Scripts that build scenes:
BEGIN
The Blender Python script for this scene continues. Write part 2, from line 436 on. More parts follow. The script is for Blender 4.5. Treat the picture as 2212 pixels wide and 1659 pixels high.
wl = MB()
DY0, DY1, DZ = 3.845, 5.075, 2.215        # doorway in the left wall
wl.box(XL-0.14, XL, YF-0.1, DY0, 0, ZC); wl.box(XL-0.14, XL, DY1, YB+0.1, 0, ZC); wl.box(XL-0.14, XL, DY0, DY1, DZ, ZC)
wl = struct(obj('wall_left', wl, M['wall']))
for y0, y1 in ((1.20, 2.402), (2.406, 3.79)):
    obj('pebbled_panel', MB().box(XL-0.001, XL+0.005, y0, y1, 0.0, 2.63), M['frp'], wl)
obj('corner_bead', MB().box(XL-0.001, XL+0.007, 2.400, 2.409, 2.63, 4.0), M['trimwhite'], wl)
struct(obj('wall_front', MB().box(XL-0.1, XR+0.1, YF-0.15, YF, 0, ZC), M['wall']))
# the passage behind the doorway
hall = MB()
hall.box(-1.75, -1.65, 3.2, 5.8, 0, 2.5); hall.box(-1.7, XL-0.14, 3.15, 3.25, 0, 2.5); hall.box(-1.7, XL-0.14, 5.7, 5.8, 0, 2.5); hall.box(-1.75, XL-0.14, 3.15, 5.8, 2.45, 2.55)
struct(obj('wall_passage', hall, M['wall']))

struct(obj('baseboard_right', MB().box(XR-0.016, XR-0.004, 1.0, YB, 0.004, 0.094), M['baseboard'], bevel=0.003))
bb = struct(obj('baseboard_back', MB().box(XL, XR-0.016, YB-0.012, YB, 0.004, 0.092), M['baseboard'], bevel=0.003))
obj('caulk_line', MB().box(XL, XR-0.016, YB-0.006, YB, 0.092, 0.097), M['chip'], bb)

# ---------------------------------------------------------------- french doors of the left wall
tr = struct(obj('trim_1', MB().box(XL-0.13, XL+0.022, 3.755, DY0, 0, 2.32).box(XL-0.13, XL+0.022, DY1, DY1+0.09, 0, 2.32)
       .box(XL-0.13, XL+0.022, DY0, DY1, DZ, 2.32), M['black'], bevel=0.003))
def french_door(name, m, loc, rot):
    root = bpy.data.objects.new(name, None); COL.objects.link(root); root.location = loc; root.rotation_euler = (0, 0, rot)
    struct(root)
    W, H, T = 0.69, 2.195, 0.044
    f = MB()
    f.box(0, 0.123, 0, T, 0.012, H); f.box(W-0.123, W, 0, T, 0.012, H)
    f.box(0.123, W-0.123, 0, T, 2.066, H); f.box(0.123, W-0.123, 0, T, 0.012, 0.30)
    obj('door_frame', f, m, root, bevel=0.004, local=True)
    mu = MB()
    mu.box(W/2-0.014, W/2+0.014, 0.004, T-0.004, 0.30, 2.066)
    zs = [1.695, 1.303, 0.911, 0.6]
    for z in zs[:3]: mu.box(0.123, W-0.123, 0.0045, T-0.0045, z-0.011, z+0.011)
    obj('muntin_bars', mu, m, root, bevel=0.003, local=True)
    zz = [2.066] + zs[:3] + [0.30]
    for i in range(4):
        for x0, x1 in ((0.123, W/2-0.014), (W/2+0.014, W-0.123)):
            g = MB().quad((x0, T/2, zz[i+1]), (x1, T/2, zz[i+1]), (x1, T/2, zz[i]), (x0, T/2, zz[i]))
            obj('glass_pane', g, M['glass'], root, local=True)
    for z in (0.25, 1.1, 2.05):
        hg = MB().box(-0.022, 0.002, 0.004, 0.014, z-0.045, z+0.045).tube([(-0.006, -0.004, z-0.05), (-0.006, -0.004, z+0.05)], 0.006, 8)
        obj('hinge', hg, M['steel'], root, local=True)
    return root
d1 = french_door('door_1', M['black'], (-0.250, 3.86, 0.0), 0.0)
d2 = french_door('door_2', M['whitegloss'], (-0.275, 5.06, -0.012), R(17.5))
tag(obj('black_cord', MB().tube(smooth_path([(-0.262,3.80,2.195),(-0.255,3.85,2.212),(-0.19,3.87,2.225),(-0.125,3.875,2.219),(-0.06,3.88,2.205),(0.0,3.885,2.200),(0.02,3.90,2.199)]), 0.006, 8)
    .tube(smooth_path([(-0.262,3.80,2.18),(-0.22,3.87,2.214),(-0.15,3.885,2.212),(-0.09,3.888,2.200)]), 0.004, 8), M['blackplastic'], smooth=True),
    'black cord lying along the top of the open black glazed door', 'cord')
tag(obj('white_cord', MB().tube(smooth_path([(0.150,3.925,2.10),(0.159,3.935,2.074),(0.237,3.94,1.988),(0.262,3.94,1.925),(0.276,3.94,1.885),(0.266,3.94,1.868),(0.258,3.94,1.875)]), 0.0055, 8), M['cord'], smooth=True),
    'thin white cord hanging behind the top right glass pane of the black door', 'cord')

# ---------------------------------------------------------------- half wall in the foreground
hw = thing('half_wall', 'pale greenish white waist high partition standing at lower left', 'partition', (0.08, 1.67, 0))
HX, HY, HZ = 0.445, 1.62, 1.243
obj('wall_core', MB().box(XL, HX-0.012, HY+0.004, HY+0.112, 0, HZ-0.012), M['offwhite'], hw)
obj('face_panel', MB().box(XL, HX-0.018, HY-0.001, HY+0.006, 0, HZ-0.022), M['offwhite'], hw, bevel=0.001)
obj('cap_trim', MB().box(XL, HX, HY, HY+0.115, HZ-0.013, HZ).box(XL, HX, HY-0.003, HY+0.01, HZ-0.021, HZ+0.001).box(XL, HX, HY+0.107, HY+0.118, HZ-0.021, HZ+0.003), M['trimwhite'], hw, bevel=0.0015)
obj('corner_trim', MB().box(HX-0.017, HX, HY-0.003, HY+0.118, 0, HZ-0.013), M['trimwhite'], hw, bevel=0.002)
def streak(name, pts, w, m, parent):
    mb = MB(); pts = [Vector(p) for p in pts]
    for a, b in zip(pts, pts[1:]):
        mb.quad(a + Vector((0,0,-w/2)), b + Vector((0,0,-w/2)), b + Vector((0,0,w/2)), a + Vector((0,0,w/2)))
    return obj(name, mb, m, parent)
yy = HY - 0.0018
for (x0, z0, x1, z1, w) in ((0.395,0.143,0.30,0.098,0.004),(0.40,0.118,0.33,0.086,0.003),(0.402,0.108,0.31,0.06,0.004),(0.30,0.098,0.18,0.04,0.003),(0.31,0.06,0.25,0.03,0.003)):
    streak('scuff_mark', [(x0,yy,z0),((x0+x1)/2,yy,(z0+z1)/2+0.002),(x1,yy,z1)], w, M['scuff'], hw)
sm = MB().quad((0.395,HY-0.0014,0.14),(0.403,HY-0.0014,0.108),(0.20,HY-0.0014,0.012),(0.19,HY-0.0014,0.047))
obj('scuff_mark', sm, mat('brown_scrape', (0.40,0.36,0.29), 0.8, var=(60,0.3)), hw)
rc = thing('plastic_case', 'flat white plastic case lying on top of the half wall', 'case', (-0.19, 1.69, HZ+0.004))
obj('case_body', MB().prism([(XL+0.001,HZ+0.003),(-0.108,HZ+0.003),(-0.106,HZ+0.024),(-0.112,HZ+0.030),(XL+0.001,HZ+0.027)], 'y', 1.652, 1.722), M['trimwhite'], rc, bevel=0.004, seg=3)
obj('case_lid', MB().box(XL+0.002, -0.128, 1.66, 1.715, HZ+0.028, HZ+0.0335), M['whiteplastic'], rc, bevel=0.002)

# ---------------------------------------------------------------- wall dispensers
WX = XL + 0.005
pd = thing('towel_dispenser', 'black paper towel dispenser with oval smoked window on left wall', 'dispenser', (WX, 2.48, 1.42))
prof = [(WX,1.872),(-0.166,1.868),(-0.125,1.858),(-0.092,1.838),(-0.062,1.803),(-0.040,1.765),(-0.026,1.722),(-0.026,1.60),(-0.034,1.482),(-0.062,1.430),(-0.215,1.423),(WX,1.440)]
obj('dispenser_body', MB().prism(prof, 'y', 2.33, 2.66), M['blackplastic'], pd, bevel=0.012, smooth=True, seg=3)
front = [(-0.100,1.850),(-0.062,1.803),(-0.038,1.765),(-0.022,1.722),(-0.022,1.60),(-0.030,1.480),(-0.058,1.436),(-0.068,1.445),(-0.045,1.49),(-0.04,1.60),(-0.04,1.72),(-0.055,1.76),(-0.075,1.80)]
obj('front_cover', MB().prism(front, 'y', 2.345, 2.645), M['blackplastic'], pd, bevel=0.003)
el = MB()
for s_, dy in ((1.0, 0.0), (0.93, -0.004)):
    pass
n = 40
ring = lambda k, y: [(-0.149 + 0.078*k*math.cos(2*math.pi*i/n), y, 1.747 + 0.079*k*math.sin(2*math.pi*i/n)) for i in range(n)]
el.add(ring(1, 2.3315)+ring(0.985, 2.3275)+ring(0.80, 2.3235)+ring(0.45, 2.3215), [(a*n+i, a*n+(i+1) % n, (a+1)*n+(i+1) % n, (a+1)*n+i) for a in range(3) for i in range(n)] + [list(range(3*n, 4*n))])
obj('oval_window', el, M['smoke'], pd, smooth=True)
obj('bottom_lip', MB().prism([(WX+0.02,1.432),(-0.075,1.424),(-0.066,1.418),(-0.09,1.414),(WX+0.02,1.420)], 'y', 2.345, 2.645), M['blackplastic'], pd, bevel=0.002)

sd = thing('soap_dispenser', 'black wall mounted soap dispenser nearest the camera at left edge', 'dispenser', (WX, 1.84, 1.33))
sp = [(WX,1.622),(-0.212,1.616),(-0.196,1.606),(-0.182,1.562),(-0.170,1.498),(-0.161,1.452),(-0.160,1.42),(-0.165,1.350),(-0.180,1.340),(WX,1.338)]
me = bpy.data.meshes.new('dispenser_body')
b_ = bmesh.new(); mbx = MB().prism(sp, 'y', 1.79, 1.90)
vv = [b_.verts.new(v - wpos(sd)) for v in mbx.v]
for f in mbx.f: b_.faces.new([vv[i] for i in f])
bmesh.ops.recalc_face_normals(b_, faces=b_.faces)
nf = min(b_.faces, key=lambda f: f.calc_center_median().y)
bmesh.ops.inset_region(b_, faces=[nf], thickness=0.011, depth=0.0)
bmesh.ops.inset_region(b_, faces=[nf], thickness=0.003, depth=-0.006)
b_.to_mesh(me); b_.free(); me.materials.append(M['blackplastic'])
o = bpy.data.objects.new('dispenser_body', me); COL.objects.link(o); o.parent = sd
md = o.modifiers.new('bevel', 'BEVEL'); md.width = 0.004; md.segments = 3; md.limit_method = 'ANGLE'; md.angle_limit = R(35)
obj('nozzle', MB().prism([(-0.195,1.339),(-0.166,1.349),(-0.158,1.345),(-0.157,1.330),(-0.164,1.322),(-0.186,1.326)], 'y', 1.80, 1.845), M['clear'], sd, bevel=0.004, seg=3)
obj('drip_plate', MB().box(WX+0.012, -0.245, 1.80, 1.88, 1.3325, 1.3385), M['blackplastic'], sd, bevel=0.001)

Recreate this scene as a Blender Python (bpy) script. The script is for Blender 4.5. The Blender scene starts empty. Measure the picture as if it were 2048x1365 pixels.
END
INSTRUCTIONS FOR THE TASK: Reproduce only the lines from the top of the material through the one bearing "0.097), M['chip'], bb)", each exactly as it stands.

EXERCISE RESPONSE:
The Blender Python script for this scene continues. Write part 2, from line 436 on. More parts follow. The script is for Blender 4.5. Treat the picture as 2212 pixels wide and 1659 pixels high.
wl = MB()
DY0, DY1, DZ = 3.845, 5.075, 2.215        # doorway in the left wall
wl.box(XL-0.14, XL, YF-0.1, DY0, 0, ZC); wl.box(XL-0.14, XL, DY1, YB+0.1, 0, ZC); wl.box(XL-0.14, XL, DY0, DY1, DZ, ZC)
wl = struct(obj('wall_left', wl, M['wall']))
for y0, y1 in ((1.20, 2.402), (2.406, 3.79)):
    obj('pebbled_panel', MB().box(XL-0.001, XL+0.005, y0, y1, 0.0, 2.63), M['frp'], wl)
obj('corner_bead', MB().box(XL-0.001, XL+0.007, 2.400, 2.409, 2.63, 4.0), M['trimwhite'], wl)
struct(obj('wall_front', MB().box(XL-0.1, XR+0.1, YF-0.15, YF, 0, ZC), M['wall']))
# the passage behind the doorway
hall = MB()
hall.box(-1.75, -1.65, 3.2, 5.8, 0, 2.5); hall.box(-1.7, XL-0.14, 3.15, 3.25, 0, 2.5); hall.box(-1.7, XL-0.14, 5.7, 5.8, 0, 2.5); hall.box(-1.75, XL-0.14, 3.15, 5.8, 2.45, 2.55)
struct(obj('wall_passage', hall, M['wall']))

struct(obj('baseboard_right', MB().box(XR-0.016, XR-0.004, 1.0, YB, 0.004, 0.094), M['baseboard'], bevel=0.003))
bb = struct(obj('baseboard_back', MB().box(XL, XR-0.016, YB-0.012, YB, 0.004, 0.092), M['baseboard'], bevel=0.003))
obj('caulk_line', MB().box(XL, XR-0.016, YB-0.006, YB, 0.092, 0.097), M['chip'], bb)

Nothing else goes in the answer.